Trump’s refusal to concede just another example of his disdain for democracy

Jim Lundstrom

When John Adams became the first incumbent president to lose an election when he lost to Thomas Jefferson in 1800, the concession speech was a private matter between the two combatants. Technology – in particular, telegraphy – changed the concession speech to a more public forum when William Jennings Bryant, the Democratic candidate for president in 1896 – telegraphed his congratulations to winner William McKinley: “We have submitted the issue to the American people and their will is law.”

That established the telegram as the means to concede, right through to Roosevelt’s 1932 landslide that crushed sitting President Herbert Hoover, who in his concession telegram vowed to “make every possible helpful effort” to aid the transition.

The importance of a stable transition is another tradition of this country that the sitting president does not comprehend. John R. Vile, a student of the concession speech and professor of history at Middle Tennessee State University, told the National Geographic magazine that, “When it comes down to it, it’s not the Army or the Navy that keeps the United States together. It’s the notion that we are bound together by certain great principles and that our similarities are more binding than our differences are.”

That spirit is best summed up in the gracious 1860 concession speech Democrat Stephen Douglas wrote to Abraham Lincoln: “Partisan feeling must yield to patriotism. I’m with you Mr. President, and God bless you.”

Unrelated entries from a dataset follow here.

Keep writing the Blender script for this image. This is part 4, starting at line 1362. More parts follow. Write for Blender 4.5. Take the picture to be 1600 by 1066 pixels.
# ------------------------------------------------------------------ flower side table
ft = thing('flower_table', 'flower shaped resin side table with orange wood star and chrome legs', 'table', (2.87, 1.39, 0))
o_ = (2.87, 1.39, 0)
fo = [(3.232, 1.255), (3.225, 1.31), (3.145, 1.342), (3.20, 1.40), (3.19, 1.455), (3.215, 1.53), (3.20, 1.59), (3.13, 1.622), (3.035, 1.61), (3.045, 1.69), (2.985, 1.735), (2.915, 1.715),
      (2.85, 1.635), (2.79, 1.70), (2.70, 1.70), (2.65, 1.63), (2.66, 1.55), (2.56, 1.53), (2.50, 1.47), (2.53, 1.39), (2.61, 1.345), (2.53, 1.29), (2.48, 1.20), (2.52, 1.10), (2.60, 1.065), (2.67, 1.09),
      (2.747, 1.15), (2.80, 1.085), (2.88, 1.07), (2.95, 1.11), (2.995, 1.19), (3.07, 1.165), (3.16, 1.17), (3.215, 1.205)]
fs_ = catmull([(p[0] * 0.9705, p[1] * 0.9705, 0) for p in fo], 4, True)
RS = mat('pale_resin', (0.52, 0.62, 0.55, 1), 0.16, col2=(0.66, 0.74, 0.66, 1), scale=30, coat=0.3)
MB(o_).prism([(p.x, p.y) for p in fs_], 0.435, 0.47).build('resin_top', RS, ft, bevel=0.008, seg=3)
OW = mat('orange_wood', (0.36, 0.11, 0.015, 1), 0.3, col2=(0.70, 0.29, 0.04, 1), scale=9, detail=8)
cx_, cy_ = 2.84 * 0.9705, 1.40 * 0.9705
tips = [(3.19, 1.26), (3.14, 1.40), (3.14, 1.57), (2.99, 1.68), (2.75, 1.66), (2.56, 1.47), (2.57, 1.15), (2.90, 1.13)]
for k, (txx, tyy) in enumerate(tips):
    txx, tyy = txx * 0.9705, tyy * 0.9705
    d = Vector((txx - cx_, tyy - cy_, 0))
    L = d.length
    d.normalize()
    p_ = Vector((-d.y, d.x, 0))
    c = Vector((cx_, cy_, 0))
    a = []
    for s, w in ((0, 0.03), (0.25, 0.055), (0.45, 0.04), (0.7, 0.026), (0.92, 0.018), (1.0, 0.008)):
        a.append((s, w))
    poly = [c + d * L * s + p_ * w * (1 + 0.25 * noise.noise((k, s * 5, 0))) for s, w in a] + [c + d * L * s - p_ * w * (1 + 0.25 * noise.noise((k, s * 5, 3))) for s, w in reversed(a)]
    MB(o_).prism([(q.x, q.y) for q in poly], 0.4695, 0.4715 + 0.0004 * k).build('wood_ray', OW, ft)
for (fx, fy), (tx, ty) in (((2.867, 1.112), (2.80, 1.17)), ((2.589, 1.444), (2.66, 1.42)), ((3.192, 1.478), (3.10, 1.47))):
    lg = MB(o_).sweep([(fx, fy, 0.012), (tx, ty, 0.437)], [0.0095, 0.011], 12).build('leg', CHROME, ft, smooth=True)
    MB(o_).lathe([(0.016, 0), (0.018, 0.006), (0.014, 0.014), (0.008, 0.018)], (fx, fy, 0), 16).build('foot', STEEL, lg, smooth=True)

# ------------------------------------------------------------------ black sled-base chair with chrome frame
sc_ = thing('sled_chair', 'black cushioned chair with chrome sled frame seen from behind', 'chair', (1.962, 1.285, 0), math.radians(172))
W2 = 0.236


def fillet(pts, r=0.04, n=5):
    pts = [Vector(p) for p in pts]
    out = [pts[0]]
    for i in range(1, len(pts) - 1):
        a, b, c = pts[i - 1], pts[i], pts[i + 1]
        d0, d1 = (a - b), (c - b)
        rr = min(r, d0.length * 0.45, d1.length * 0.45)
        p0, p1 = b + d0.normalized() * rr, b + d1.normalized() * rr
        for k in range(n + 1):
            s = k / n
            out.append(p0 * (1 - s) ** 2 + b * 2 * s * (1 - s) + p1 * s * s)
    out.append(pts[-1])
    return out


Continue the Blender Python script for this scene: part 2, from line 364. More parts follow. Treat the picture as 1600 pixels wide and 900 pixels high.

Or when Bull Moose candidate Theodore Roosevelt lost the 1912 election to Woodrow Wilson: “The American people by a great plurality have decided in favor of Mr. Wilson and the Democratic Party. Like all good citizens, I accept the result with entire good humor and contentment.”

In 1952, Democratic loser Adlai Stevenson offered a prayer for winner Dwight D. Eisenhower: “That you may be the servant and guardian of peace and make the vale of trouble a door of hope, here’s my earnest prayer.”

One-term President Jimmy Carter said this when he lost the 1980 election to Ronald Reagan: “I promised you four years ago that I would never lie to you, so I can’t stand here and say that it doesn’t hurt. The people of the United States have made their choice, and of course I accept their decision, but, I have to admit, not with the same enthusiasm that I accepted the decision four years ago. I’ve a deep appreciation of the system, however, that lets people make a free choice about who will lead them for the next four years …”

President George H.W. Bush said this in 1992 when he conceded to Arkansas Gov. Bill Clinton: “Well, here’s the way I see it … the people have spoken, and we respect the majesty of the Democratic system. I just called Gov. Clinton over in Little Rock and offered my congratulations ... I want the country to know that our entire administration will work closely with his team to ensure the smooth transition of power. There is important work to be done, and America must always come first, so we will get behind this new president and wish him well.”

Some believe the most gracious concession speech ever given was that of John McCain in his decisive 2008 loss to Barack Obama: “The American people have spoken, and they have spoken clearly. A little while ago, I had the honor of calling Sen. Barack Obama to congratulate him on being elected the next president of the country that we both love. This is a historic election, and I recognize the special significance it has for African Americans and for the special pride that must be theirs tonight. Senator Obama has achieved a great thing for himself and for this country. I applaud him for it.”

In 2016 Hillary Clinton handled winning 3 million more votes but falling short in the electoral college, by saying this: “I still believe in America, and I always will. And if you do, then we must accept this result and then look to the future. Donald Trump is going to be our president. We owe him an open mind and the chance to lead. Our constitutional democracy enshrines the peaceful transfer of power. And we don’t just respect that, we cherish it.”

And then there’s Richard Nixon and his sore loser concession speech after losing the 1962 California governor’s race to Pat Brown (two years after losing the presidential race to JFK): “Just think how much you’re going to be missing. You don’t have Nixon to kick around anymore, because gentlemen, this is my last press conference.”